Talvez a única falha do jogo é que faltou uma certa participação autóctone. Talvez fosse ainda mais interessante se, tal como Huni Kuin, o jogo fosse sobre uma história comum de alguma tribo e fosse possível ouvir a voz indígena sendo falada. Sem isso é possível sentir que Aritana e a Pena da Harpia é uma versão moderna de O Guarani, de José de Alencar. No entanto, isso é um outro debate.

Como eu falei anteriormente, é um dos meus jogos prediletos. Não tenho do que reclamar de forma geral. É esteticamente agradável, a música é excelente, é divertido, é tecnicamente bem urdido e é brasileiro, tanto a equipe quanto o tema.

quinta-feira, 23 de julho de 2020

Boi Aruá: Análise

Comprei o dvd por meio do site oficial da Liberato Produções:


Boi Aruá é um filme de animação dirigido pelo baiano Chico Liberato, com roteiro do próprio cineasta e de sua esposa Alba Liberato. A história é uma adaptação de diversas fontes como cordéis e romances populares do ciclo do boi, mas principalmente o conto homônimo de Luís Jardim.
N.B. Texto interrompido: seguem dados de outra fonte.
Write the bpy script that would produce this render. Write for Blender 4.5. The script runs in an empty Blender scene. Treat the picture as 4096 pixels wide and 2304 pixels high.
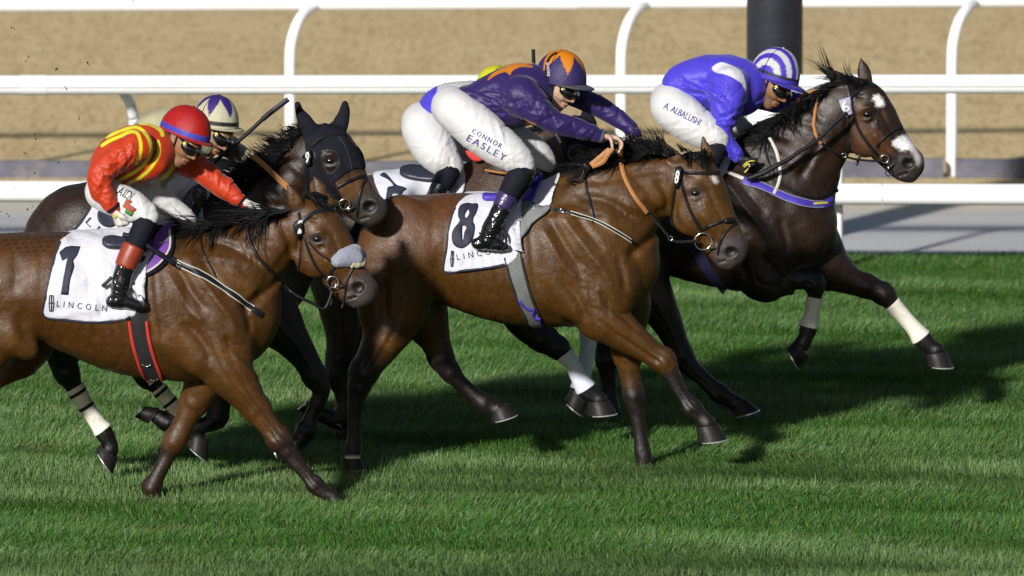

O livro Boi Aruá, de Luís Jardim, é um caso de história dentro da história. É sobre uns meninos que ouvem histórias de uma velha negra, sendo uma dessas histórias a que dá origem ao filme. No entanto há muitas liberdades em relação a obra do Luís Jardim, a começar pelo nome do personagem principal que no filme é chamado de Tibúrcio.


No filme, tal como no livro, Tibúrcio é um personagem orgulhoso e autoritário. Tudo deve ser feito à sua maneira e ele procura demonstra com seu punho firme que é o melhor em todas as tarefas. Uma demonstração de sua personalidade está em um quadro da sala de sua casa, que mostra seu retrato sisudo adornado com os dizeres: eu por primeiro, os amigos por derradeiro. Tibúrcio então é atormentado pela aparição de um boi mítico inalcançável, o boi Aruá, que em sua primeira aparição transforma-se logo na constelação Cruzeiro do Sul. Esse conceito de um boi metamorfo, é um adição original do filme (se muito bem me recordo da história de Jardim). A aparição desse barbatão, entretanto, é profetizado por um negro corcunda como prenúncio de tempos ruins. A vontade descabida de Tibúrcio em mostrar-se valente o suficiente para pegar o boi Aruá leva-o a sua ruína. Até ouvir a profecia de uma velha senhora de que aquele que conseguir capturá-lo terá grande fortuna. Tibúrcio precisa vencer o boi para recuperar-se da ruína, mas para isso será necessário antes vencer a si mesmo e o próprio orgulho.

No filme, Chico Liberato mistura um desenho inspirado nas xilogravuras chapadas dos gravuristas dos folhetos de cordel e armoriais, como Jota Borges e Gilvan Samico, com um estilo ligeiramente surrealista que me lembra um pouco Chromophobia de Raoul Servais e outras animações da mesma época. Essa mistura de cores e padrões surrealistas com a estética de inspiração medieval típica das xilos de cordel cria no filme um ambiente estético mítico bastante característico que o aproxima à estética armorial.



Em minha opinião, o filme peca apenas em sua trilha sonora. Apesar de contar com belíssimas músicas originais de Carlos Pita e Elomar Figueira Mello, a trilha criada por Ernst Widmer é, na realidade, uma tentativa não tão bem sucedida do compositor suíço de criar uma sinfonia brasileira-sertaneja. O resultado é uma confusão sonora que ora dá tons demasiadamente sombrios, ora promove uma barulheira na tentativa de criar uma onomatopeia musical para o som de cascos de cavalo. A trilha não evoca de forma alguma as cores opacas e a tradição medieval sugerida pelo desenho. Em minha opinião, Cussy de Almeida teria sido um nome melhor para compor uma peça digna do brilhantismo nordestinamente psicodélico de Boi Aruá.



No mais é uma obra brilhante que vale à pena ser assistida diversas vezes.